- GIVEN INSTRUCTION: Leaving out the pictures, retype the lines from the beginning of the listing through the line containing "def RZ(d): return".

- SUPPLIED DATA:
◆ ◆ ◆ ◆
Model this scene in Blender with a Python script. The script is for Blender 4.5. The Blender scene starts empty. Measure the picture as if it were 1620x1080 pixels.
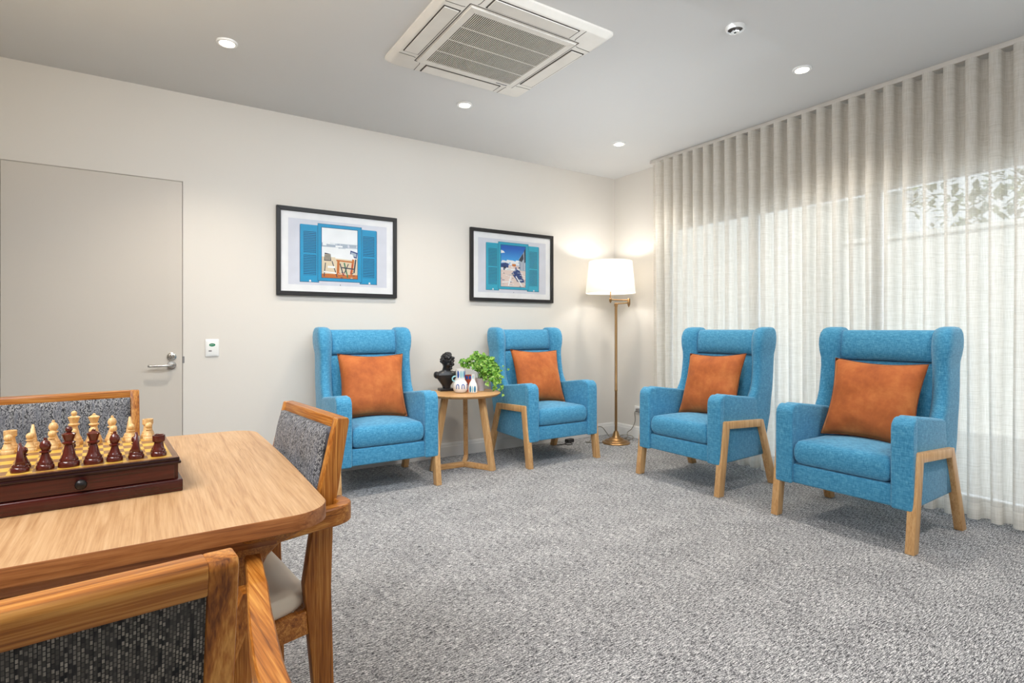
import bpy, bmesh, math, random
from mathutils import Vector, Matrix, noise
random.seed(11)
R = math.radians
scene = bpy.context.scene
COL = scene.collection

# ------------------------------------------------------------------ helpers
def lin(c):
    return tuple(((v / 12.92) if v <= 0.04045 else ((v + 0.055) / 1.055) ** 2.4) for v in [x / 255. for x in c]) + (1.0,)

def new_mesh(bm, name):
    me = bpy.data.meshes.new(name); bm.to_mesh(me); bm.free(); return me

def obj(name, bm, mats, parent=None, smooth=None, loc=None):
    """link bm as ONE mesh object"""
    if isinstance(bm, list):
        dst = bmesh.new()
        for b in bm: merge(dst, b)
        bm = dst
    bmesh.ops.recalc_face_normals(bm, faces=bm.faces)
    me = new_mesh(bm, name)
    if not isinstance(mats, (list, tuple)): mats = [mats]
    for m in mats: me.materials.append(m)
    if smooth is not None:
        me.polygons.foreach_set('use_smooth', [True] * len(me.polygons))
        if smooth < 179: me.set_sharp_from_angle(angle=R(smooth))
    o = bpy.data.objects.new(name, me); COL.objects.link(o)
    if loc: o.location = loc
    if parent: o.parent = parent
    return o

def merge(dst, src, mat=None, mi=None):
    if mat is not None: bmesh.ops.transform(src, matrix=mat, verts=src.verts)
    if mi is not None:
        for f in src.faces: f.material_index = mi
    me = bpy.data.meshes.new('tmp'); src.to_mesh(me); src.free()
    dst.from_mesh(me); bpy.data.meshes.remove(me)
    return dst

def xf(bm, M):
    bmesh.ops.transform(bm, matrix=M, verts=bm.verts); return bm
def T(x, y, z): return Matrix.Translation((x, y, z))
def RX(d): return Matrix.Rotation(R(d), 4, 'X')
def RY(d): return Matrix.Rotation(R(d), 4, 'Y')
def RZ(d): return Matrix.Rotation(R(d), 4, 'Z')

def box(x0, x1, y0, y1, z0, z1, bev=0, seg=2):
    bm = bmesh.new()
    bmesh.ops.create_cube(bm, size=1)
    for v in bm.verts:
        v.co = Vector(((x0 + x1) / 2 + v.co.x * (x1 - x0), (y0 + y1) / 2 + v.co.y * (y1 - y0), (z0 + z1) / 2 + v.co.z * (z1 - z0)))
    if bev: bmesh.ops.bevel(bm, geom=bm.edges[:], offset=bev, segments=seg, profile=.5, affect='EDGES', clamp_overlap=True)
    return bm

def prism(pts, axis, a0, a1, bev=0, seg=2):
    """polygon pts extruded along axis: 'x' (pts=(y,z)), 'y' (pts=(x,z)), 'z' (pts=(x,y))"""
    bm = bmesh.new()
    def P(p, a):
        return {'x': (a, p[0], p[1]), 'y': (p[0], a, p[1]), 'z': (p[0], p[1], a)}[axis]
    v0 = [bm.verts.new(P(p, a0)) for p in pts]; v1 = [bm.verts.new(P(p, a1)) for p in pts]
    n = len(pts)
    bm.faces.new(v0[::-1]); bm.faces.new(v1)
    for i in range(n): bm.faces.new((v0[i], v0[(i + 1) % n], v1[(i + 1) % n], v1[i]))
    bmesh.ops.recalc_face_normals(bm, faces=bm.faces)
    if bev:
        es = [e for e in bm.edges if len(e.link_faces) == 2 and e.calc_face_angle(0) > R(25)]
        bmesh.ops.bevel(bm, geom=es, offset=bev, segments=seg, profile=.5, affect='EDGES', clamp_overlap=True)
    return bm

def skin_rings(rings, caps=True, closed=True):
    bm = bmesh.new()
    vs = [[bm.verts.new(p) for p in r] for r in rings]
    n = len(rings[0])
    for a, b in zip(vs, vs[1:]):
        for i in range(n if closed else n - 1):
            bm.faces.new((a[i], a[(i + 1) % n], b[(i + 1) % n], b[i]))
    if caps and closed:
        bm.faces.new(vs[0][::-1]); bm.faces.new(vs[-1])
    return bm

def rring(cx, cy, z, hx, hy, e=.35, n=32):
    """superellipse ring in the xy plane (e small = squarer)"""
    out = []
    for k in range(n):
        a = 2 * math.pi * k / n
        c, s = math.cos(a), math.sin(a)
        out.append((cx + hx * math.copysign(abs(c) ** e, c), cy + hy * math.copysign(abs(s) ** e, s), z))
    return out

def lathe(prof, cx=0, cy=0, cz=0, n=24):
    return skin_rings([[(cx + max(r, 1e-4) * math.cos(2 * math.pi * k / n), cy + max(r, 1e-4) * math.sin(2 * math.pi * k / n), cz + z) for k in range(n)] for r, z in prof])

def tube(path, rad, n=8, caps=True):
    path = [Vector(p) for p in path]
    rads = rad if isinstance(rad, (list, tuple)) else [rad] * len(path)
    rings = []; prev = None
    for i, p in enumerate(path):
        d = (path[min(i + 1, len(path) - 1)] - path[max(i - 1, 0)]).normalized()
        if prev is None:
            up = Vector((0, 0, 1)) if abs(d.z) < .9 else Vector((1, 0, 0))
            s = d.cross(up).normalized()
        else:
            s = (prev - d * prev.dot(d)).normalized()
        prev = s; t = d.cross(s)
        rings.append([p + (s * math.cos(2 * math.pi * k / n) + t * math.sin(2 * math.pi * k / n)) * rads[i] for k in range(n)])
    return skin_rings(rings, caps)

def spline(pts, sub=8):
    pts = [Vector(p) for p in pts]; out = []
    for i in range(len(pts) - 1):
        p0, p1, p2, p3 = pts[max(i - 1, 0)], pts[i], pts[i + 1], pts[min(i + 2, len(pts) - 1)]
        for k in range(sub):
            t = k / sub
            out.append(.5 * ((2 * p1) + (p2 - p0) * t + (2 * p0 - 5 * p1 + 4 * p2 - p3) * t * t + (3 * p1 - p0 - 3 * p2 + p3) * t ** 3))
    out.append(pts[-1]); return out

def bar(p0, p1, w, h, up=(0, 0, 1), bev=.004, w1=None, h1=None):
    """tapered rectangular bar between two points"""
    p0, p1 = Vector(p0), Vector(p1); d = (p1 - p0).normalized(); up = Vector(up)
    s = d.cross(up).normalized(); t = s.cross(d)
    w1 = w1 or w; h1 = h1 or h
    bm = skin_rings([[p + s * (a * ww / 2) + t * (b * hh / 2) for a, b in ((-1, -1), (1, -1), (1, 1), (-1, 1))] for p, ww, hh in ((p0, w, h), (p1, w1, h1))])
    if bev: bmesh.ops.bevel(bm, geom=bm.edges[:], offset=bev, segments=2, profile=.5, affect='EDGES', clamp_overlap=True)
    return bm

def puff(x0, x1, y0, y1, z0, z1, crown=.02, e=.18, side=.0, n=40, rim=.03):
    """upholstered cushion: rounded-rect outline, rounded rim, crowned top and bottom"""
    cx, cy = (x0 + x1) / 2, (y0 + y1) / 2; hx, hy = (x1 - x0) / 2, (y1 - y0) / 2
    h = z1 - z0; rings = []
    for t in (0, .35, .7, .9): rings.append((z0 - crown * .3 * (1 - (t) ** 2), t * .95))
    sec = []
    K = 7
    for s in (.05, .3, .6, .85): sec.append((z0 - crown * .25 * (1 - s ** 2), (hx - rim) * s, (hy - rim) * s))
    for k in range(K + 1):
        a = -math.pi / 2 + math.pi * k / K
        sec.append((z0 + h / 2 + (h / 2) * math.sin(a), hx - rim + rim * math.cos(a), hy - rim + rim * math.cos(a)))
    for s in (.85, .6, .3, .05): sec.append((z1 + crown * (1 - s ** 2), (hx - rim) * s, (hy - rim) * s))
    return skin_rings([rring(cx, cy, z, a, b, e, n) for z, a, b in sec])

def empty(name, loc, rz=0, label=None, cat=None, group=None):
    o = bpy.data.objects.new(name, None); o.empty_display_size = .1
    COL.objects.link(o); o.location = loc; o.rotation_euler = (0, 0, R(rz))
    tag(o, label, cat, group); return o
def tag(o, label=None, cat=None, group=None, kind=None):
    if label: o['label'] = label
    if cat: o['category'] = cat
    if group: o['group'] = group
    if kind: o['kind'] = kind
    return o
def struct(name, bm, m, smooth=None, parent=None):
    o = obj(name, bm, m, parent, smooth)
    if not parent: o['kind'] = 'structure'
    return o
KIDS = {}
def dup(root, loc, rz, label, group=None, scale=None):
    r = root.copy(); COL.objects.link(r); r.location = loc; r.rotation_euler = (0, 0, R(rz)); r['label'] = label
    if group: r['group'] = group
    if scale: r.scale = scale
    for ch in [o for o in bpy.data.objects if o.parent == root]:
        c = ch.copy(); COL.objects.link(c); c.parent = r
        for g in [o for o in bpy.data.objects if o.parent == ch]:
            d = g.copy(); COL.objects.link(d); d.parent = c
    return r

# ------------------------------------------------------------------ materials
class NT:
    def __init__(s, name):
        s.m = bpy.data.materials.new(name); s.m.use_nodes = True; s.t = s.m.node_tree; s.t.nodes.clear()
        s.out = s.n('ShaderNodeOutputMaterial')
    def n(s, typ, **kw):
        nd = s.t.nodes.new(typ)
        for k, v in kw.items():
            if hasattr(nd, k) and k not in ('Scale',): setattr(nd, k, v)
        return nd
    def l(s, a, b): s.t.links.new(a, b)
    def coord(s, scale=(1, 1, 1), rot=(0, 0, 0)):
        tc = s.n('ShaderNodeTexCoord'); mp = s.n('ShaderNodeMapping')
        mp.inputs['Scale'].default_value = scale; mp.inputs['Rotation'].default_value = rot
        s.l(tc.outputs['Object'], mp.inputs['Vector']); return mp.outputs['Vector']
    def noise(s, vec, scale, detail=2, rough=.5, dist=0):
        nd = s.n('ShaderNodeTexNoise'); nd.inputs['Scale'].default_value = scale; nd.inputs['Detail'].default_value = detail
        nd.inputs['Roughness'].default_value = rough; nd.inputs['Distortion'].default_value = dist
        s.l(vec, nd.inputs['Vector']); return nd.outputs['Fac']
    def ramp(s, fac, stops):
        nd = s.n('ShaderNodeValToRGB'); el = nd.color_ramp.elements
        while len(el) < len(stops): el.new(.5)
        for e, (p, c) in zip(el, stops): e.position = p; e.color = c if len(c) == 4 else lin(c)
        s.l(fac, nd.inputs['Fac']); return nd.outputs['Color']
    def math(s, op, a, b=None):
        nd = s.n('ShaderNodeMath'); nd.operation = op
        for i, v in enumerate((a, b)):
            if v is None: continue
            if isinstance(v, (int, float)): nd.inputs[i].default_value = v
            else: s.l(v, nd.inputs[i])
        return nd.outputs[0]
    def mix(s, fac, a, b, mode='MIX'):
        nd = s.n('ShaderNodeMix'); nd.data_type = 'RGBA'; nd.blend_type = mode
        for i, v in ((0, fac), (6, a), (7, b)):
            if isinstance(v, (int, float)): nd.inputs[i].default_value = v
            elif isinstance(v, tuple): nd.inputs[i].default_value = v
            else: s.l(v, nd.inputs[i])
        return nd.outputs[2]
    def bsdf(s, color, rough=.5, metal=0, bump=None, bs=.3, bd=.002, **kw):
        p = s.n('ShaderNodeBsdfPrincipled')
        if isinstance(color, tuple): p.inputs['Base Color'].default_value = color
        else: s.l(color, p.inputs['Base Color'])
        if isinstance(rough, (int, float)): p.inputs['Roughness'].default_value = rough
        else: s.l(rough, p.inputs['Roughness'])
        p.inputs['Metallic'].default_value = metal
        for k, v in kw.items(): p.inputs[k.replace('_', ' ')].default_value = v
        if bump is not None:
            b = s.n('ShaderNodeBump'); b.inputs['Strength'].default_value = bs; b.inputs['Distance'].default_value = bd
            s.l(bump, b.inputs['Height']); s.l(b.outputs[0], p.inputs['Normal'])
        s.l(p.outputs[0], s.out.inputs[0]); return p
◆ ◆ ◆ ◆
- SOLUTION TO THIS PROBLEM:
Model this scene in Blender with a Python script. The script is for Blender 4.5. The Blender scene starts empty. Measure the picture as if it were 1620x1080 pixels.
import bpy, bmesh, math, random
from mathutils import Vector, Matrix, noise
random.seed(11)
R = math.radians
scene = bpy.context.scene
COL = scene.collection

# ------------------------------------------------------------------ helpers
def lin(c):
    return tuple(((v / 12.92) if v <= 0.04045 else ((v + 0.055) / 1.055) ** 2.4) for v in [x / 255. for x in c]) + (1.0,)

def new_mesh(bm, name):
    me = bpy.data.meshes.new(name); bm.to_mesh(me); bm.free(); return me

def obj(name, bm, mats, parent=None, smooth=None, loc=None):
    """link bm as ONE mesh object"""
    if isinstance(bm, list):
        dst = bmesh.new()
        for b in bm: merge(dst, b)
        bm = dst
    bmesh.ops.recalc_face_normals(bm, faces=bm.faces)
    me = new_mesh(bm, name)
    if not isinstance(mats, (list, tuple)): mats = [mats]
    for m in mats: me.materials.append(m)
    if smooth is not None:
        me.polygons.foreach_set('use_smooth', [True] * len(me.polygons))
        if smooth < 179: me.set_sharp_from_angle(angle=R(smooth))
    o = bpy.data.objects.new(name, me); COL.objects.link(o)
    if loc: o.location = loc
    if parent: o.parent = parent
    return o

def merge(dst, src, mat=None, mi=None):
    if mat is not None: bmesh.ops.transform(src, matrix=mat, verts=src.verts)
    if mi is not None:
        for f in src.faces: f.material_index = mi
    me = bpy.data.meshes.new('tmp'); src.to_mesh(me); src.free()
    dst.from_mesh(me); bpy.data.meshes.remove(me)
    return dst

def xf(bm, M):
    bmesh.ops.transform(bm, matrix=M, verts=bm.verts); return bm
def T(x, y, z): return Matrix.Translation((x, y, z))
def RX(d): return Matrix.Rotation(R(d), 4, 'X')
def RY(d): return Matrix.Rotation(R(d), 4, 'Y')
def RZ(d): return Matrix.Rotation(R(d), 4, 'Z')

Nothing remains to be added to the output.